I sit in the middle of the mess, in a world far away from what I now understand to be my own. I've finally set it all down, what I’ve been observing and noting and saving and carrying for three life-changing years. The volumes of notes, the thousands of pictures, all the recorded voices speaking to me from places I could never have imagined before experiencing them, worlds I still struggle to hold. The dozens of documents, all containers for content, all being shaped to share. It sinks in, the strong sense of purpose that the lifetime of meaningful work in front of me represents.
The new skin on my right hand is hot and red this morning. The puncture wound mends, the one I accidentally inflicted on myself in a rage at my inability to do anything about the psychosis and obscenity of this ugly new world order. A broken glass candle holder and violent downward force stop—dead—my frustrated intellect’s drive to fix everything, to account for it all, to make any sense of any of it. To redeem itself for having been buried alive and useless when it all went down. In the moment of impact—of glass punching through skin and flesh--the pain and shock of what one part of me has done to another part of me suddenly illuminates, in sharp hard cold white light, a formidable intellect with a lethally overdeveloped sense of responsibility. (It is the last time my intellect will hurt my body.)
(Hey, want to radicalize a human being? Instill at a very early age an overwhelming sense of responsibility, the belief that if he doesn’t do his duty, the world will end as he knows it. Hang a cause around his neck that must be addressed, or his family and friends will perish. Then, isolate and ignore him. Knock him down and tie his hands behind his back. Watch him push himself up, over and over, trying to meet his obligation, only to be punched back down again by those with free hands. Watch his rage rise, righteously. Watch it ignite. Watch it burn.)
I feel my intellect creeping around my emotions this morning, sizing up my newly forming creative process, angling for advantage in its instinctive competitiveness. My intellect's need to categorize, evaluate, judge—its innate push to convince, control—works in the background, making a hard structure it eagerly waits to clamp down on the soft new pink skin of my reforming self. It is my mother's work, this attempted emotional imprisonment, this effort to show creativity who’s really boss, this aim to annihilate the soft and sensitive.
Over its lifetime, my intellect inflicted wounds--some surface, some deep--on humans it was fundamentally incapable of feeling. My emotions were in hiding; my vulnerability lost in a black hole. Only half of a human being was present. Many of the wounds my half-self inflicted on other humans never healed, and I lost all of those connections.

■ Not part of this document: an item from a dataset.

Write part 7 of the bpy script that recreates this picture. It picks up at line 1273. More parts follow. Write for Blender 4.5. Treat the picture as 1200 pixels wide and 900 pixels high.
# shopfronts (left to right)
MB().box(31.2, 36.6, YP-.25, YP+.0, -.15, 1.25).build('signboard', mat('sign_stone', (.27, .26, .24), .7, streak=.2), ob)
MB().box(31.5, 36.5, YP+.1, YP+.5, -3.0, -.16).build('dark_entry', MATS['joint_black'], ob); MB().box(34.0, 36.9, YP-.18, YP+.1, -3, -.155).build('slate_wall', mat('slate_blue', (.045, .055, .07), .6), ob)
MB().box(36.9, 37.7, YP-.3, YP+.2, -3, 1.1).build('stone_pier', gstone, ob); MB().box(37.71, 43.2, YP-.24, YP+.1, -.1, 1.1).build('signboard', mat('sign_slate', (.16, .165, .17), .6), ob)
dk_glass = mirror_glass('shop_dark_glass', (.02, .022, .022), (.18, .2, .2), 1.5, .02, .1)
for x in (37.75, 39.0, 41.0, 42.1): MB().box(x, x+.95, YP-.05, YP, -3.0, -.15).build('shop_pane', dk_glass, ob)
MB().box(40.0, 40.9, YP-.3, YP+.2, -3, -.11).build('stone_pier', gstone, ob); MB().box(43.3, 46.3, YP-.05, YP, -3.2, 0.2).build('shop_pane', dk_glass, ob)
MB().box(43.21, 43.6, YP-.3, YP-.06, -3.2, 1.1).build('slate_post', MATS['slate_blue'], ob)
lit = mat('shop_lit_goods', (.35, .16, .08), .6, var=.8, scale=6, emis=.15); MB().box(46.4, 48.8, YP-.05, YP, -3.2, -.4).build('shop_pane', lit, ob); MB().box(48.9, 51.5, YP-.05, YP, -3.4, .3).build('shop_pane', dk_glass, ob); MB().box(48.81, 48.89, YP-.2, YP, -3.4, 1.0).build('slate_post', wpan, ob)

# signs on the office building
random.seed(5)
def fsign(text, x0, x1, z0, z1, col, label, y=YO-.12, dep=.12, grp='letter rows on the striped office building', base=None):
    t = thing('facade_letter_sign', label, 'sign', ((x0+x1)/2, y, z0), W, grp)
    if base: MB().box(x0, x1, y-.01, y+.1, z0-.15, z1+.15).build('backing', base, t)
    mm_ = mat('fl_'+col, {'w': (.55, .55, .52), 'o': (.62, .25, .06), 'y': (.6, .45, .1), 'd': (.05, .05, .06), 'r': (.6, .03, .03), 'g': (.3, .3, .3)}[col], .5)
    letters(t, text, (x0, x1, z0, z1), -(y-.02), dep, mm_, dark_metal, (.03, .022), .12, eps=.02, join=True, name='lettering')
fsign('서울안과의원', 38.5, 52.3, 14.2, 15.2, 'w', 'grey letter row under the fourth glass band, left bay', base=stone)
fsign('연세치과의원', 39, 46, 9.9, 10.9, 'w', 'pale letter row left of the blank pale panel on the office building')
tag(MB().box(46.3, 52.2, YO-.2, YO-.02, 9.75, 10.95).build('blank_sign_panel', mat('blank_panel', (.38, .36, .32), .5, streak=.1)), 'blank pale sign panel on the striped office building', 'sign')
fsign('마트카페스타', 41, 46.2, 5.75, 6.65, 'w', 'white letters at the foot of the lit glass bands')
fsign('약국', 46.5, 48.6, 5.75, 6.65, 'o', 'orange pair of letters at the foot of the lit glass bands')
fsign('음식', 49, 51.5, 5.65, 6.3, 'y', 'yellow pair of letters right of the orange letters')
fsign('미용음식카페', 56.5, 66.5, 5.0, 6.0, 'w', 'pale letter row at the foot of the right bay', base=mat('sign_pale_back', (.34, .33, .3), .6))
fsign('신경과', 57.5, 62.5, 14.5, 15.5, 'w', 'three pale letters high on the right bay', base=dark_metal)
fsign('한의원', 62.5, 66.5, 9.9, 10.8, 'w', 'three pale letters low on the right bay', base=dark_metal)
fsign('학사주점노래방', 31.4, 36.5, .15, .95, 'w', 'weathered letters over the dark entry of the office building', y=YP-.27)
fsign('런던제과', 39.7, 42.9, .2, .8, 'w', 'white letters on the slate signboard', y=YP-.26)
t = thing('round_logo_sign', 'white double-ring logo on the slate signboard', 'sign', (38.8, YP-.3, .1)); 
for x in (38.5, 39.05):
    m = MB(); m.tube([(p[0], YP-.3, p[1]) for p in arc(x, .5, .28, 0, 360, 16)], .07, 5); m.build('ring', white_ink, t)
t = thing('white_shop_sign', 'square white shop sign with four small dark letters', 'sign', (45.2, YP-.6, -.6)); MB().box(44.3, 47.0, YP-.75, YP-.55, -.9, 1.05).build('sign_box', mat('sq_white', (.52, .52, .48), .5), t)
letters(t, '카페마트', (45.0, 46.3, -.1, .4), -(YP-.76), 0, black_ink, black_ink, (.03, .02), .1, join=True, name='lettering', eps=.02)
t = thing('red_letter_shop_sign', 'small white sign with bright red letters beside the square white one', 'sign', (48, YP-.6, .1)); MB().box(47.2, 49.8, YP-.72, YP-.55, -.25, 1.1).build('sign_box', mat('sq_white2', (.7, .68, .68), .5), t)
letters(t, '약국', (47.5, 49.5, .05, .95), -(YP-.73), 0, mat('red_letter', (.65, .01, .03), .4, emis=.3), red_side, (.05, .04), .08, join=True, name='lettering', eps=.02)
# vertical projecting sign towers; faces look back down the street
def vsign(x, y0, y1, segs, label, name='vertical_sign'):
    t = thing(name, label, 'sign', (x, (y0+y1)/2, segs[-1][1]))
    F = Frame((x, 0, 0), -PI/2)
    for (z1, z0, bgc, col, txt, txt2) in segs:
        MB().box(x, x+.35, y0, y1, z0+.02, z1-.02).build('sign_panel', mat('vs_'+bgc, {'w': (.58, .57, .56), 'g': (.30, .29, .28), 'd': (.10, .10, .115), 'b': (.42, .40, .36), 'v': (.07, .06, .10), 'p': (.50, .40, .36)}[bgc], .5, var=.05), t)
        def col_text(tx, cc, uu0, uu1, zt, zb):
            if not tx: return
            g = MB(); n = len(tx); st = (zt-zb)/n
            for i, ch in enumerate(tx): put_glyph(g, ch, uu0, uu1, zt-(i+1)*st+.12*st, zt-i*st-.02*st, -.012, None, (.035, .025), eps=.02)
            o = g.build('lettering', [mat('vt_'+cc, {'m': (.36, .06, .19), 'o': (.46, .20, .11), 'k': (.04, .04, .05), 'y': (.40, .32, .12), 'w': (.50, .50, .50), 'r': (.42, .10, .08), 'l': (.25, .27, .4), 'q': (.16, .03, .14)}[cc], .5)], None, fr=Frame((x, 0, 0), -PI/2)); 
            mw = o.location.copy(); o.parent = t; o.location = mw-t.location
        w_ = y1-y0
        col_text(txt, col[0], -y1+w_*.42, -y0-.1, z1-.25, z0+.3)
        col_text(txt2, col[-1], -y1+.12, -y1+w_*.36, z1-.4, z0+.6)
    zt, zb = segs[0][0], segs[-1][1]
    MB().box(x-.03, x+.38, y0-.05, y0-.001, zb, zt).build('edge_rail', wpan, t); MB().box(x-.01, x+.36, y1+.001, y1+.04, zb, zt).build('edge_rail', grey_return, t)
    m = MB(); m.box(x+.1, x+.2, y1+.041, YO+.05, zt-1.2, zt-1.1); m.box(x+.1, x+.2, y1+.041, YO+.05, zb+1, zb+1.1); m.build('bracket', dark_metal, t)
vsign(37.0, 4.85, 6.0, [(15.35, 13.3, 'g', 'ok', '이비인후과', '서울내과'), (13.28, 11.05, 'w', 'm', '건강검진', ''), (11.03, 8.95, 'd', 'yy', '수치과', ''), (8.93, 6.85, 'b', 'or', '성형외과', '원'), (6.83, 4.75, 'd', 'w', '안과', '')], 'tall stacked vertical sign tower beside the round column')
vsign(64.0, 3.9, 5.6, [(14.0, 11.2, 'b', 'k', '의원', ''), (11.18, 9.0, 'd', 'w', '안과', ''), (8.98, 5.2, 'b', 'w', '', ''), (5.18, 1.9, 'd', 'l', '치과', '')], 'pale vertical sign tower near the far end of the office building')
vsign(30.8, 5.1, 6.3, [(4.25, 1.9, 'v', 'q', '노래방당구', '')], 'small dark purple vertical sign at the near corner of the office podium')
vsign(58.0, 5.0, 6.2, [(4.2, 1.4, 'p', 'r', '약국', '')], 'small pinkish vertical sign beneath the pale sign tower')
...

Now, surrounded by artifacts from the last three years on the outside of everything, I remember my little sister. I say her name out loud. To make her real in my world, so far from her world. I haven't said her name in years, but a possibility I didn't even know existed brought us together recently to try again. To build something new. To see each other with new eyes. To know each other, again. To love.
The deep burning itch in my right hand pulls me out of my daydreams. My hand's new skin reminds me that even the deepest physical injuries can heal, even stupidly self-inflicted ones (the only kind I've ever caused).
The scar, though, will be permanent. It is also a reminder.